私がリューベックを訪れたのも雨の日でした。運河の水面には、雨の波紋が現れては消え続けていました。



また、第二次大戦をはさんで、クラシック音楽とハリウッド映画音楽の分野で活躍したコルンゴルトは、「死の都」というオペラを作曲しており、現代オペラの中ではひそかな人気の作品になっています。

この曲の中では、亡き妻の名前はマリー、街で出会う似た女性はマリエッタと名前は変わっています。オペラの中でも、「マリエッタの唄」は特に有名で、単独でも取り上げられる曲になっています。




石畳も雨に濡れ、足音もひめやかになりました。



バジリック聖血礼拝堂。キリストの血がまつられています。






古い街並みの小路を歩くことが自体が、リューベックの楽しみ方のひとつになります。



ベギン派修道院。ブリュージュの旧市街の景観とは独立して、世界遺産の項目の一つになっています。

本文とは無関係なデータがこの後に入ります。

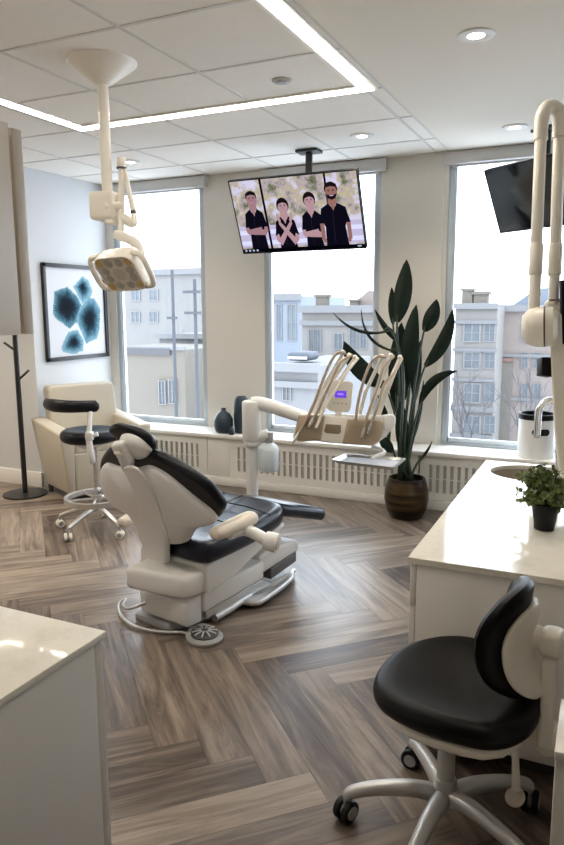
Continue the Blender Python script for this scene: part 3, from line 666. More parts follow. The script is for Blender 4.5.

聖母教会。13~15世紀に建てられた高さ122mの塔を持ちます。



ミケランジェロ作「聖母子像」があることでも有名です。



ブリュージュは、「屋根のない美術館」とも呼ばれることもあり、歩くうちに趣のある風景が開けます。








いつもは嫌われる雨も、この街には似合ったようです。

「マリエッタの唄」を聞きながら、、「死の都」ブリュージュの風景を思い出しましょうか。

私に残されたこの幸せよ
帰って来てください 私の誠実ないとしい人よ
夕日が生け垣の向こうに沈み
夜になるとあなたは私を照らす光です。
私の不安な胸の鼓動があなたの胸に響くとき
希望は天に向かって翼を広げ羽ばたきます

不安が暗く近づいて来たら
帰って来てほしい 私の誠実ないとしい人よ
あなたの青ざめた顔をこちらに向けてください
死が我々二人を別れせることはないのです
あなたは一度は私から去らねばなりませんが
信じてほしい!
私たちがまたよみがえることを・・・

生身の女性を目の前にして、死んだ妻への思いがよみがえってくる、美しくも哀れな歌です。